The 53-year-old Jerusalem resident is not himself haredi, but says that he forged a deep connection and understanding of the community over his years with the radio station and in the years before. He has a strong familiarity with the burgeoning haredi online, print and radio news landscape, which has largely been detached from the police.

“It’s not a secret that not all but most of the reporters in the haredi press don’t have great connections with the police.

My connection with police has been on a daily basis and much more intense and our goal is to establish this daily connection with the haredi public and media as well as greater transparency and a greater transfer of information,” he said.



While he said that with only three days on the job he’s still not sure how this dialogue will be organized, he said that he plans to reach out to haredi journalists, rabbis and community leaders about police issues on the macro and micro level, while working under the head spokesmen of the different police districts. He added that he will remain a civilian and has not been drafted into the police force, and will not wear a uniform or carry a firearm.

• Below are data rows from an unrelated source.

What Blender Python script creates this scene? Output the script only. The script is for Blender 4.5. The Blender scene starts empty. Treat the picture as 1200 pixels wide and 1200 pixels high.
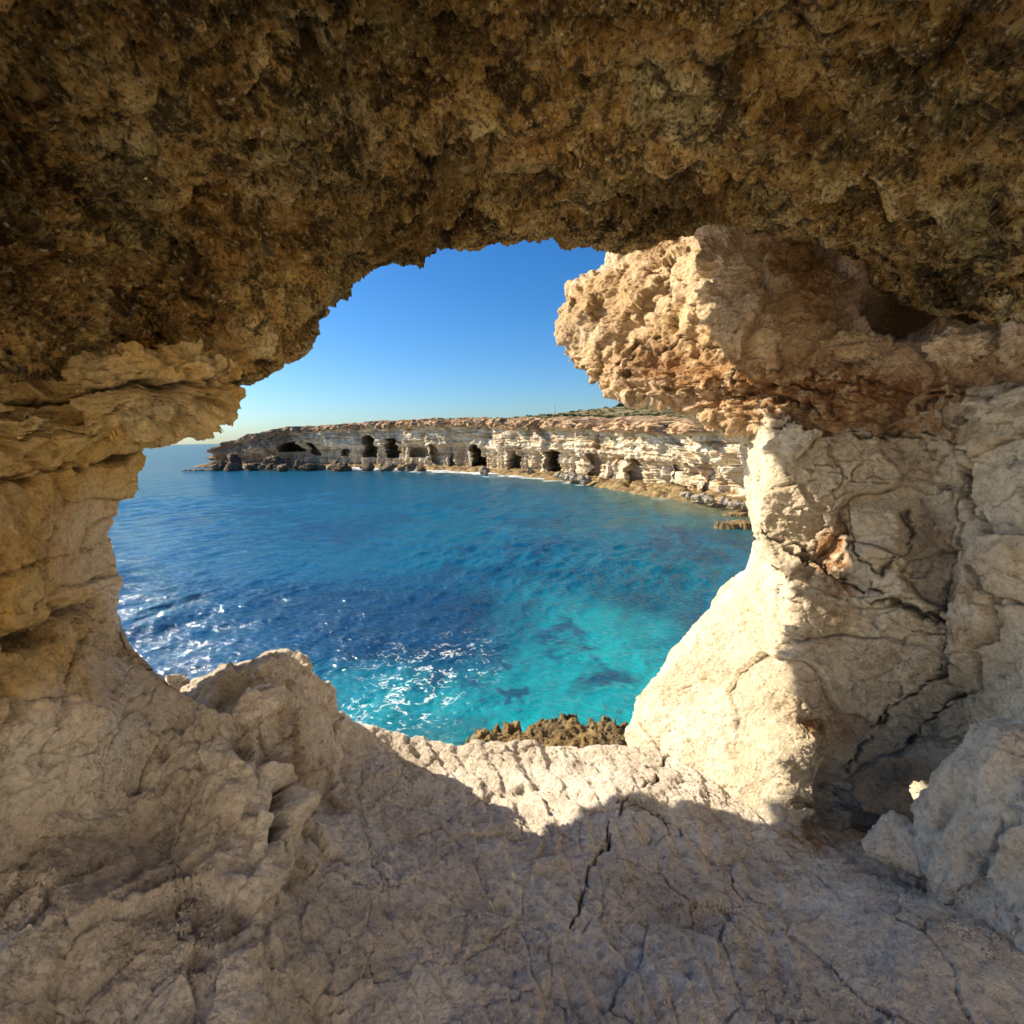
import bpy, bmesh, math, random
import numpy as np
from concurrent.futures import ThreadPoolExecutor
from mathutils import Matrix, Vector

# ------------------------------------------------------------------ camera, sky, sun, exposure
RES = 1.0                       # mesh density
PITCH, ROLL, CAM_Z = math.radians(8.16), math.radians(1.0), 7.0
SUN_AZ, SUN_EL = math.radians(-74.0), math.radians(31.0)
scene = bpy.context.scene
COL = scene.collection
r0 = np.array([1., 0, 0]); u0 = np.array([0, math.sin(PITCH), math.cos(PITCH)])
FWD = np.array([0, math.cos(PITCH), -math.sin(PITCH)])
RIGHT = r0*math.cos(ROLL) - u0*math.sin(ROLL)
UP = u0*math.cos(ROLL) + r0*math.sin(ROLL)
CAM = np.array([0., 0., CAM_Z])
cd = bpy.data.cameras.new('camera'); cam = bpy.data.objects.new('camera', cd); COL.objects.link(cam)
cd.lens = 18.0; cd.sensor_width = 36.0; cd.clip_start = 0.05; cd.clip_end = 60000
cd.dof.use_dof = True; cd.dof.focus_distance = 9.0; cd.dof.aperture_fstop = 4.5
cam.matrix_world = Matrix(((RIGHT[0], UP[0], -FWD[0], CAM[0]), (RIGHT[1], UP[1], -FWD[1], CAM[1]),
                           (RIGHT[2], UP[2], -FWD[2], CAM[2]), (0, 0, 0, 1)))
scene.camera = cam
world = bpy.data.worlds.new("World"); scene.world = world; world.use_nodes = True
wt = world.node_tree; wt.nodes.clear()
sky = wt.nodes.new('ShaderNodeTexSky'); sky.sky_type = 'NISHITA'; sky.sun_disc = False
sky.sun_elevation = SUN_EL; sky.sun_rotation = SUN_AZ
sky.altitude = 0; sky.air_density = 1.0; sky.dust_density = 0.8; sky.ozone_density = 3.0
hs = wt.nodes.new('ShaderNodeHueSaturation'); hs.inputs['Saturation'].default_value = 1.15; hs.inputs['Value'].default_value = 1.04
bg = wt.nodes.new('ShaderNodeBackground'); bg.inputs[1].default_value = 0.06
wo = wt.nodes.new('ShaderNodeOutputWorld')
gm = wt.nodes.new('ShaderNodeGamma'); gm.inputs[1].default_value = 1.15
def vmul(src, c):
    nd = wt.nodes.new('ShaderNodeVectorMath'); nd.operation = 'MULTIPLY'; wt.links.new(src, nd.inputs[0]); nd.inputs[1].default_value = c; return nd.outputs[0]
wt.links.new(vmul(sky.outputs[0], (.1, .1, .1)), gm.inputs[0]); wt.links.new(vmul(gm.outputs[0], (6.9, 8.7, 10.6)), hs.inputs['Color']); wt.links.new(hs.outputs[0], bg.inputs[0]); wt.links.new(bg.outputs[0], wo.inputs[0])
sd = bpy.data.lights.new('sun', 'SUN'); sun = bpy.data.objects.new('sun', sd); COL.objects.link(sun)
sd.energy = 3.8; sd.angle = math.radians(0.5); sd.color = (1.0, 0.86, 0.66)
SUNV = Vector((math.sin(SUN_AZ)*math.cos(SUN_EL), math.cos(SUN_AZ)*math.cos(SUN_EL), math.sin(SUN_EL)))
sun.rotation_euler = SUNV.to_track_quat('Z', 'Y').to_euler()
scene.view_settings.view_transform = 'Standard'; scene.view_settings.look = 'None'
scene.view_settings.exposure = 1.4; scene.view_settings.gamma = 1.0
scene.cycles.use_adaptive_sampling = True; scene.cycles.adaptive_threshold = 0.025
scene.cycles.max_bounces = 7; scene.cycles.diffuse_bounces = 5; scene.cycles.glossy_bounces = 3
scene.cycles.use_denoising = True

# ------------------------------------------------------------------ maths helpers
def loc3(u, v, d): return (d*(u-600)/600., d*(600-v)/600., d)
def to_world(L):
    L = np.asarray(L, float)
    return CAM + L[..., 0:1]*RIGHT + L[..., 1:2]*UP + L[..., 2:3]*FWD
def on_plane(u, v, z=0.0):
    d = FWD + RIGHT*(u-600)/600. + UP*(600-v)/600.
    return CAM + d*(z-CAM_Z)/d[2]
def project(p):
    q = np.asarray(p)-CAM; D = q@FWD
    return 600+600*(q@RIGHT)/D, 600-600*(q@UP)/D

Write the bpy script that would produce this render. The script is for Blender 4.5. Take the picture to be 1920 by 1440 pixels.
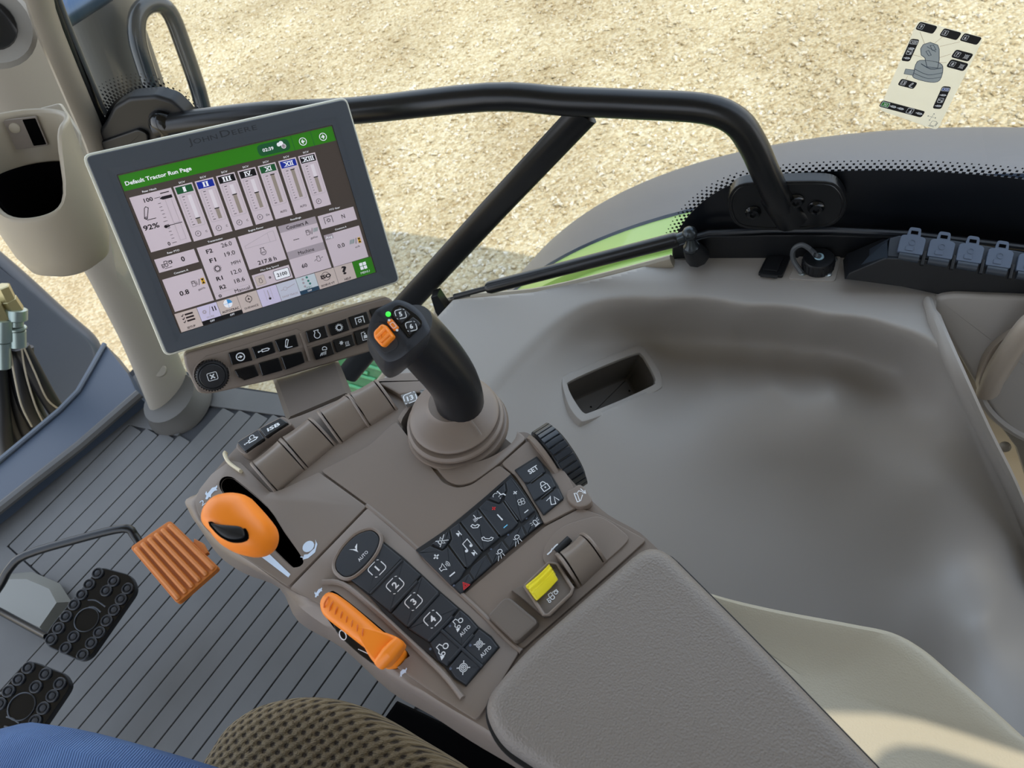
import bpy, bmesh, math, random
import numpy as np
random.seed(7); rng = np.random.default_rng(7)
for o in list(bpy.data.objects): bpy.data.objects.remove(o)
S = bpy.context.scene
COL = S.collection
# ------------------------------------------------------------------ camera
FP = 1387.0; CX, CY = 960.0, 720.0
_n = np.array([407/FP, -1091/FP, -1.0])
_zc = -_n/np.linalg.norm(_n)
_xc = np.array([1796/FP, 2433/FP, -1.0]); _xc -= _xc.dot(_zc)*_zc; _xc /= np.linalg.norm(_xc)
_yc = np.cross(_zc, _xc)
RW = np.array([_xc, _yc, _zc])
EYE = np.array([0, 0, 1.2])
cam = bpy.data.cameras.new('camera'); cam.sensor_width = 36; cam.lens = FP/1920*36
cam.clip_start = .02; cam.clip_end = 200
cam.dof.use_dof = True; cam.dof.focus_distance = .72; cam.dof.aperture_fstop = 16
camo = bpy.data.objects.new('camera', cam); COL.objects.link(camo); S.camera = camo
M4 = np.eye(4); M4[:3, :3] = RW; M4[:3, 3] = EYE
from mathutils import Matrix, Vector
camo.matrix_world = Matrix([list(r) for r in M4])
# ------------------------------------------------------------------ light
W = bpy.data.worlds.new('sky'); S.world = W; W.use_nodes = True
nt = W.node_tree; bg = nt.nodes['Background']
tc = nt.nodes.new('ShaderNodeTexCoord'); sx = nt.nodes.new('ShaderNodeSeparateXYZ'); cr = nt.nodes.new('ShaderNodeValToRGB')
nt.links.new(tc.outputs['Generated'], sx.inputs[0]); nt.links.new(sx.outputs['Z'], cr.inputs[0]); nt.links.new(cr.outputs[0], bg.inputs[0])
cr.color_ramp.elements[0].position = 0.0; cr.color_ramp.elements[0].color = (.95, .97, 1, 1)
cr.color_ramp.elements[1].position = .7; cr.color_ramp.elements[1].color = (.66, .79, 1, 1)
bg.inputs[1].default_value = 2.35
sun = bpy.data.lights.new('sun', 'SUN'); sun.energy = 4.0; sun.angle = math.radians(.3); sun.color = (1, .91, .75)
suno = bpy.data.objects.new('sun', sun); COL.objects.link(suno)
SUN = Vector((-.38, -.55, 1.0)).normalized()
suno.rotation_euler = SUN.to_track_quat('Z', 'Y').to_euler()
S.view_settings.view_transform = 'Standard'; S.view_settings.look = 'None'
S.view_settings.gamma = 1; S.view_settings.use_curve_mapping = False
S.view_settings.exposure = -0.1
# ------------------------------------------------------------------ geometry helpers
def V(*a): return np.array(a, float)
def nrm(a): a = np.array(a, float); return a/np.linalg.norm(a)
def ray(px, py): return RW@np.array([(px-CX)/FP, -(py-CY)/FP, -1.0])
def P(px, py, p0, nn):
    d = ray(px, py); p0 = np.array(p0, float); nn = np.array(nn, float)
    return EYE+d*((p0-EYE)@nn/(d@nn))
def Z(px, py, z): return P(px, py, (0, 0, z), (0, 0, 1))
def Yp(px, py, y): return P(px, py, (0, y, 0), (0, 1, 0))
def Xp(px, py, x): return P(px, py, (x, 0, 0), (1, 0, 0))
def px(s): return [tuple(map(float, q.split(','))) for q in s.split()]
class Fr:
    def __init__(s, o, u, n):
        s.o = np.array(o, float); s.n = nrm(n); u = np.array(u, float); s.u = nrm(u-u@s.n*s.n); s.v = np.cross(s.n, s.u)
    def w(s, x, y, h=0.): return s.o+s.u*x+s.v*y+s.n*h
    def pt(s, a, b, h=0.): return P(a, b, s.o+s.n*h, s.n)
    def uv(s, a, b, h=0.):
        q = s.pt(a, b, h)-s.o; return np.array([q@s.u, q@s.v])
    def uvs(s, L, h=0.):
        if isinstance(L, str): L = px(L)
        return [s.uv(a, b, h) for a, b in L]
    def at(s, c, d, h=0.):
        """sub-frame at pixel c, x axis toward pixel direction d"""
        o = s.pt(c[0], c[1], h); q = s.pt(c[0]+d[0], c[1]+d[1], h); return Fr(o, q-o, s.n)
    def mm(s, c, r, h=0.):
        """metres covered by r pixels at pixel c"""
        return np.linalg.norm(s.pt(c[0]+r, c[1], h)-s.pt(c[0], c[1], h))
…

Saying that just as the police have hired spokespeople for the Arabic and Russian speaking population, yet saw the need to reach out to the 20 percent of the public that is haredi, which though it does speak Hebrew, has a different sort of understanding.

When asked about phenomenons like haredi rioters calling police “Nazis” or throwing rocks at officers, he said he hopes that through outreach the haredi public will gain a greater understanding of the Israel Police as a “giant organization that is not just mounted cops and officers, and we’ll be able to do this the more we’re able to bring the two sides together.”

Garbarchik isn’t the first crime reporter to cross the thin blue line – in 2009 long-time Ma’ariv police reporter Ami Ben-David was appointed the spokesman of the Police Special Investigations Branch and was given the rank of chief superintendent.

When asked what it’s like to go from being a reporter covering police and internal security – a job that typically entails working to uncover stories of police wrongdoing to working as a spokesman, he said, “I don’t think it’s really a problem. As a reporter you know your boss is your editor and here I know my boss is the [police] public relations branch. We’re all grown ups and know what our red lines are.”

He said he took a year long “cooling-off period” before taking the job during which he worked in marketing for a number of publications, before adding “either way, if you look around in Israel most of the spokespersons used to be journalists.”